Angela é essencialmente um filme sobre sororidade, sobre o nascimento particularizado e natural desse conceito, sem panfleto e sem discurso. É uma linha muito fina que delimita a vontade de fazer umas pelas outras e se prostrar, e o filme retrata um pequeno levante de ajuda à próxima, que no futuro poderia ser qualquer uma das retratadas. Nesse impulso de encarar a vida de frente e transpor obstáculos, a protagonista se liberta de um ciclo de comiseração e se empodera diante do que está por vir, seja lá o que for. Um convite feito a personagem narrativamente, mas que a própria Marília metaforicamente extende aos espectadores, para negar a inércia e vibrar positivamente ao mundo.

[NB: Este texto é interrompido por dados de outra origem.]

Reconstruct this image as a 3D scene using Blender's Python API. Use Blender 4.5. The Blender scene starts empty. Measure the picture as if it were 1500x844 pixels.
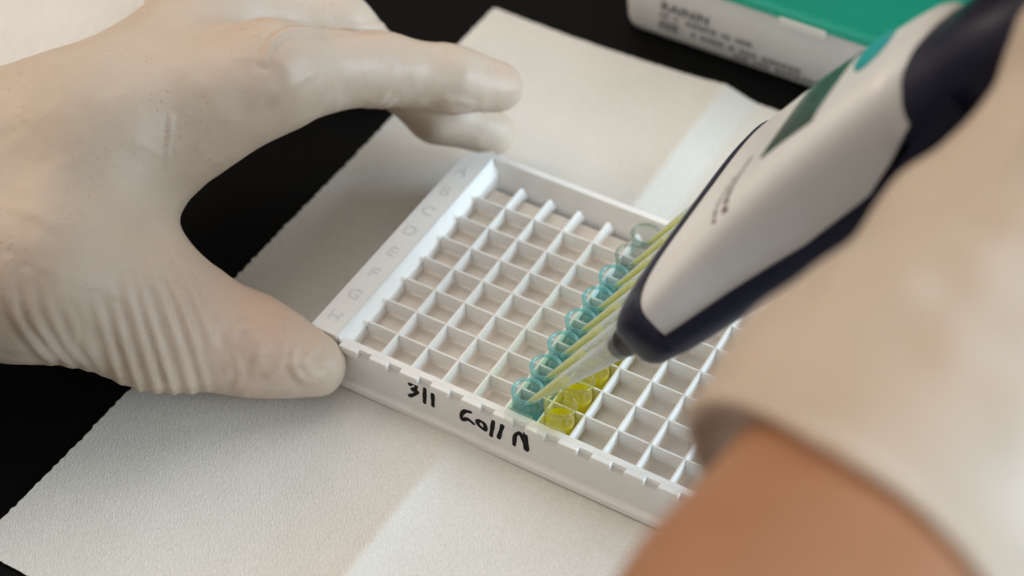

A fotografia de Lucas Barbi fecha um ciclo de signos, primeiro acinzentando os planos fechados em mãos e olhos de Teuda Bara - em composição emocionada, como a protagonista - para gradativamente liberar luz àquela atmosfera, até encerrar o filme literalmente em festa, dando a produção de Marília algo já inerente no roteiro: uma imensa vontade de sair, ver a vida, experimentá-la, aproveitar cada segundo com quem nos quer junto, porque não se chega no fim da jornada ao negá-la, mas caminhando por ela e sentindo cada nova pegada. Angela agora não está mais sozinha, seus passos contém muitos outros.